From a technical standpoint, Anscheidt’s design is said to be powered by a 16-cylinder engine similar to the 1,500-horsepower monster in the current Bugatti Chiron. But here is a little secret: The vehicle shown at the Geneva show is powered by nothing. It’s merely a mock-up of what the finished Black Car is expected to look like.
“What was shown here was put together in 16 weeks,” Anscheidt said. “I don’t even know if I would call it a concept, at this point.” He said it might be 2 1/2 years before the owner takes delivery of his treasure.
So La Voiture Noire remains something of a mirage, much as Jean Bugatti’s storied creation.
“Take a good look. I doubt if it will be seen again,” said Anscheidt, who expects the finished car to disappear into the owner’s vast private collection. “Perhaps his son will drive it some day. Perhaps you will see it on the lawn at Pebble Beach.”
The Geneva show, dating from 1905, is among the last of a dying breed: a truly glamorous and fantastical display of nearly 1 million square feet of automotive flights of fancy. Other shows in Detroit, New York, Paris and Frankfurt, Germany, have evolved into somewhat more utilitarian displays of automotive ideas for the masses.

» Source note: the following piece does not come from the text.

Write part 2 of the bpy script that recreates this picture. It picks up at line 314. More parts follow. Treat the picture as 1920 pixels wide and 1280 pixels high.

Geneva offers no such pretense; if the world is headed for climate catastrophe in the foreseeable future, the Geneva show will go down, like the band on the Titanic, playing for time. For now, business remains brisk.
Though no match for the Bugatti stand – which included two other vehicles pre-sold for multiple millions of dollars – the show’s other exhibitors feature a plethora of seven-figure offerings. The Italian design house Pininfarina unveiled its first branded road car, the 1,900-horsepower Battista, named for its founder. The company claims it, too, is pre-sold, despite an asking price of $2 million. More could be available by 2021, a news release noted.
Other hypercars were unveiled by the likes of Pagani, Koenigsegg, McLaren, Aston Martin, Zenvo and Ferrari. Exclusive special editions were shown by Bentley, Rolls-Royce, Lamborghini and a host of others. There was also a concept of a flying car. So, maybe the future does hold change, even for Geneva.